BRIEF: Comb through the entries for "Blender" and pull out each line that holds it.

-- begin --

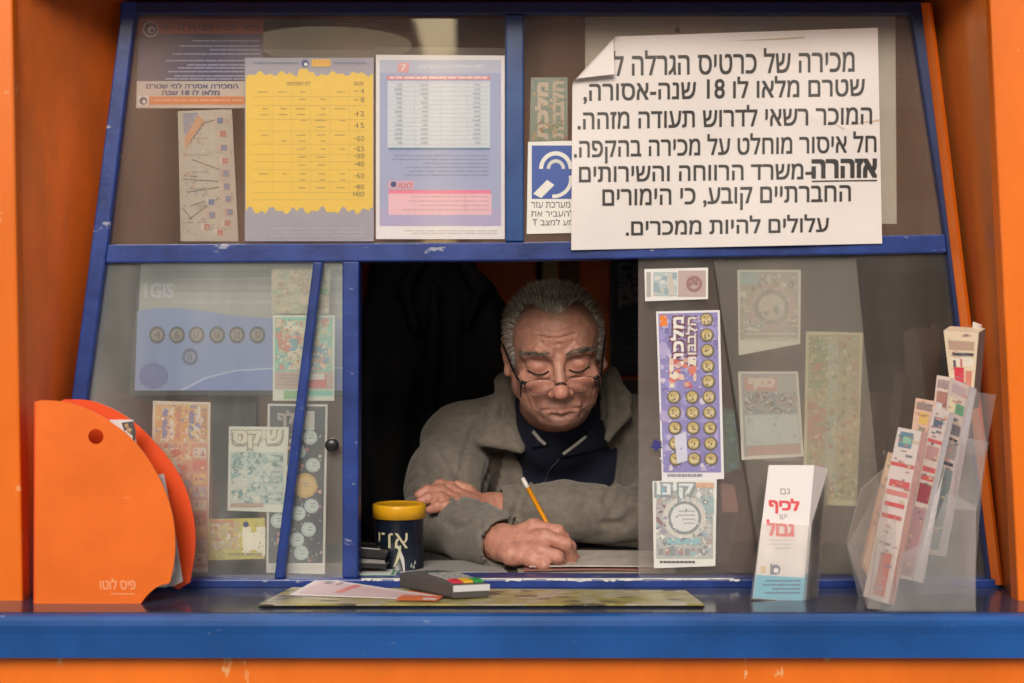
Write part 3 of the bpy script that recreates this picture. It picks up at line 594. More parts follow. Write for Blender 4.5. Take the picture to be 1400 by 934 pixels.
# ---------------------------------------------------------------- things on the counter
# orange quarter-round leaflet box
fold_o = mat('orange plastic', (.84,.155,.010), .36, var=.12, scale=9, bump=.06, bscale=70, chips=((.9,.3,.1), .69, 40, (.4,1,1.6))); fold_i = mat('orange plastic inside', (.80,.075,.006), .42)
fo = empty('file_box', P(140,826,-.14), 'orange quarter-round file box with a finger hole, holding papers', 'file box')
def arcpts(pts, n=6):                                    # smooth a polyline (Catmull-Rom)
    out = []; p = [Vector(q) for q in pts]
    for i in range(len(p)-1):
        a, b_, c_, d = p[max(i-1,0)], p[i], p[i+1], p[min(i+2,len(p)-1)]
        for k in range(n):
            t = k/n; out.append(.5*((2*b_)+(c_-a)*t+(2*a-5*b_+4*c_-d)*t*t+(3*b_-a-3*c_+d)*t**3))
    return [tuple(q) for q in out+[p[-1]]]
front = [(48,826),(49,549)]+arcpts([(56,547),(95,551),(140,570),(182,602),(210,640),(229,680),(238,718),(239,760),(233,794)])+arcpts([(232,797),(216,802),(202,813),(192,826)])
bm = bmesh.new()
def plate_with_hole(outline, hole, r, Y, t, m):
    """flat plate of real thickness with a round hole"""
    import mathutils.geometry as mg
    hp = [(hole[0]+r*math.cos(-6.2832*k/22), hole[1]+r*math.sin(-6.2832*k/22)) for k in range(22)]
    loops = [[Vector((x, y, 0)) for x, y in outline], [Vector((x, y, 0)) for x, y in hp]]
    tri = mg.tessellate_polygon(loops); allp = outline+hp; n = len(outline); N = len(allp)
    b = MB(); F = [P(x, y, Y) for x, y in allp]; Bk = [v+Vector((0, t, 0)) for v in F]
    fs = [tuple(f) for f in tri]+[tuple(i+N for i in f[::-1]) for f in tri]
    fs += [(i, (i+1)%n, N+(i+1)%n, N+i) for i in range(n)]+[(n+i, n+(i+1)%22, N+n+(i+1)%22, N+n+i) for i in range(22)]
    b.add(F+Bk, fs, m); return b
b = plate_with_hole(front, (131,597), 10.5, -.142, .0022, fold_o)
for p in [b]: p.build('front_plate', fo)
back = [(60,800),(60,560)]+arcpts([(88,546),(128,549),(176,572),(218,612),(248,655),(263,700),(267,745),(260,796)])+[(244,806),(232,800)]
b = MB(); b.prism(back, -.078, -.0757, fold_i); b.build('back_plate', fo)
b = MB(); q0 = [P(48,826,-.1418), P(49,549,-.1418)]; q1 = [P(60,800,-.0758), P(62,556,-.0758)]
b.hexa([q0[0], q0[1], q1[1], q1[0]], [v+Vector((-.002,0,0)) for v in (q0[0], q0[1], q1[1], q1[0])], fold_i); b.build('spine', fo)
b = MB(); a = [P(48,826,-.1418), P(192,826,-.1418)]; z = CZ+.0005
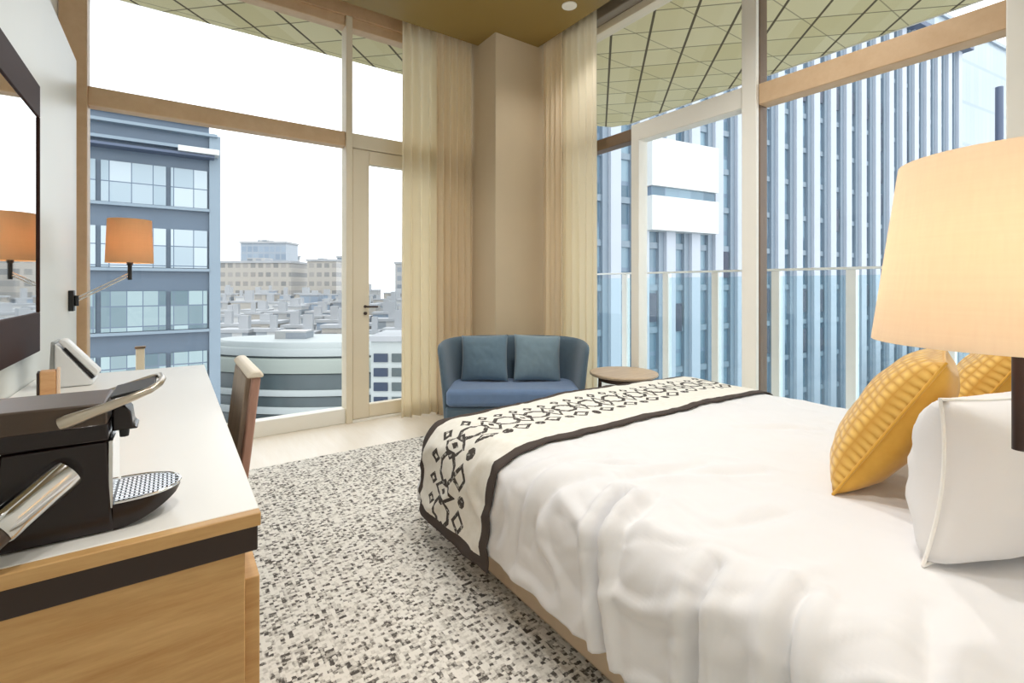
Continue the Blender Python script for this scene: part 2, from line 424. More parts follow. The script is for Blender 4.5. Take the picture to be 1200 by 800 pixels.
MB().box(1.17, 1.305, 3.88, 3.95, .02, 2.185).build('stile', M['framelight'], d, bevel=.006)
MB().box(1.95, 2.08, 3.88, 3.95, .02, 2.185).build('stile', M['framelight'], d, bevel=.006)
MB().box(1.305, 1.95, 3.885, 3.945, 2.075, 2.185).build('top_rail', M['framelight'], d, bevel=.005)
MB().box(1.305, 1.95, 3.885, 3.945, .02, .125).build('bottom_rail', M['framelight'], d, bevel=.005)
MB().box(1.305, 1.95, 3.91, 3.92, .125, 2.075).build('pane', M['glass'], d, smooth=False)
MB().box(1.165, 2.14, 3.93, 3.942, 2.305, 3.14).build('upper_pane', M['glass'], d, smooth=False)
MB().box(1.165, 2.14, 3.86, 4.0, 0, .018).build('threshold', M['framewhite'], d, bevel=.003)
hd = MB().lathe([(.012, 0), (.012, .004)], 16, (0,0,0), 0, Matrix.Translation((1.27, 3.88, .92)) @ Matrix.Rotation(PI/2, 4, 'X'))
hd.tube([(1.27, 3.876, .92), (1.27, 3.845, .92), (1.275, 3.838, .92), (1.36, 3.838, .918)], .008)
hd.lathe([(.013, 0), (.013, .012)], 16, (0,0,0), 0, Matrix.Translation((1.27, 3.88, .865)) @ Matrix.Rotation(PI/2, 4, 'X'))
hd.build('handle', M['brownmetal'], d)
tag(MB().box(-.555, 2.14, 3.86, 4.02, 3.22, ZP).box(-.56, 2.14, 3.57, 3.86, 3.385, ZP).build('trim_2', M['frame'], smooth=False), 'tan timber head beam over the far window', 'trim', kind='structure')

# --- right window (window_2)
w = thing('window_2', 'wide glazed window wall facing the blue office tower', 'window', (0, 0, 0), kind='structure')
MB().box(2.85, 2.885, 1.525, 1.615, 0, 3.22).build('column', M['framewhite'], w, bevel=.004)
MB().box(2.885, 2.97, 1.52, 1.60, 0, 3.22).build('column_reveal', M['framedark'], w, bevel=.003)  # side face of the column, its shade put into the colour
MB().box(2.85, 2.99, .22, .468, 0, 3.22).build('column', M['framewhite'], w, bevel=.006)
MB().box(2.87, 2.97, 2.43, 2.505, 0, 2.19).build('mullion', M['framewhite'], w, bevel=.004)
MB().box(2.87, 2.97, .468, 1.52, 2.175, 2.30).build('transom', M['frame'], w, bevel=.005)
MB().box(2.87, 2.97, 1.615, 2.505, 2.185, 2.315).build('transom', M['framewhite'], w, bevel=.005)
MB().box(2.87, 2.97, 2.505, 3.285, 2.20, 2.29).build('transom', M['framedark'], w, bevel=.005)
MB().box(2.88, 2.98, .22, 3.285, 0, .10).build('bottom_rail', M['framewhite'], w, bevel=.004)
MB().box(2.87, 2.97, .468, 3.285, 3.16, 3.22).build('head_rail', M['framelight'], w, bevel=.004)
for y0, y1 in ((.468, 1.52), (1.615, 2.43), (2.505, 3.285)):
    MB().box(2.925, 2.937, y0, y1, .10, 2.185).build('lower_pane', M['glass'], w, smooth=False)
for y0, y1 in ((.468, 1.52), (1.615, 3.285)):
    MB().box(2.925, 2.937, y0, y1, 2.31, 3.16).build('upper_pane', M['glass'], w, smooth=False)
tag(MB().box(2.84, 3.05, .22, 3.285, 3.22, ZP).build('trim_3', M['blindbox'], smooth=False), 'grey head beam over the right window', 'trim', kind='structure')
bl = thing('roller_blind', 'grey roller blind cassette above the right window', 'blind', (0, 0, 0))
MB().box(2.76, 2.838, .30, 3.28, 3.20, 3.30).build('cassette', M['blindbox'], bl, bevel=.008)
MB().box(2.775, 2.825, .30, 3.28, 3.34, 3.399).build('track', M['trackdark'], bl, bevel=.004)

# ceiling downlights: one in view, the others added to brighten the room
def downlight(x, y, lab, power):
    t = thing('ceiling_downlight', lab, 'ceiling light', (x, y, ZC), group='round ceiling downlights')
    MB().lathe([(.032, -.004), (.055, -.006), (.055, 0), (.032, 0)], 28).build('trim_ring', M['framewhite'], t)
    MB().lathe([(.033, -.003), (.033, 0)], 28).build('lens', M['downlight'], t)
    ld = bpy.data.lights.new('downlight', 'SPOT'); ld.energy = power; ld.spot_size = math.radians(125); ld.spot_blend = .8
    ld.color = (1, .97, .93); ld.shadow_soft_size = .05
    lo = bpy.data.objects.new('downlight_lamp', ld); COL.objects.link(lo); lo.parent = t; lo.location = (0, 0, -.03)
downlight(2.38, 2.66, 'round ceiling downlight glowing beside the right curtain', 16)
for x, y in ((.75, 2.55), (2.2, 1.0), (1.3, .9), (.3, .5), (1.55, 1.75)):  # unseen fill lamps, added to lift the room brightness
    downlight(x, y, 'unseen downlight added as room fill in the gold ceiling nearer the camera', 42)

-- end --

FULL OUTPUT:
Write part 3 of the bpy script that recreates this picture. It picks up at line 594. More parts follow. Write for Blender 4.5. Take the picture to be 1400 by 934 pixels.
Continue the Blender Python script for this scene: part 2, from line 424. More parts follow. The script is for Blender 4.5. Take the picture to be 1200 by 800 pixels.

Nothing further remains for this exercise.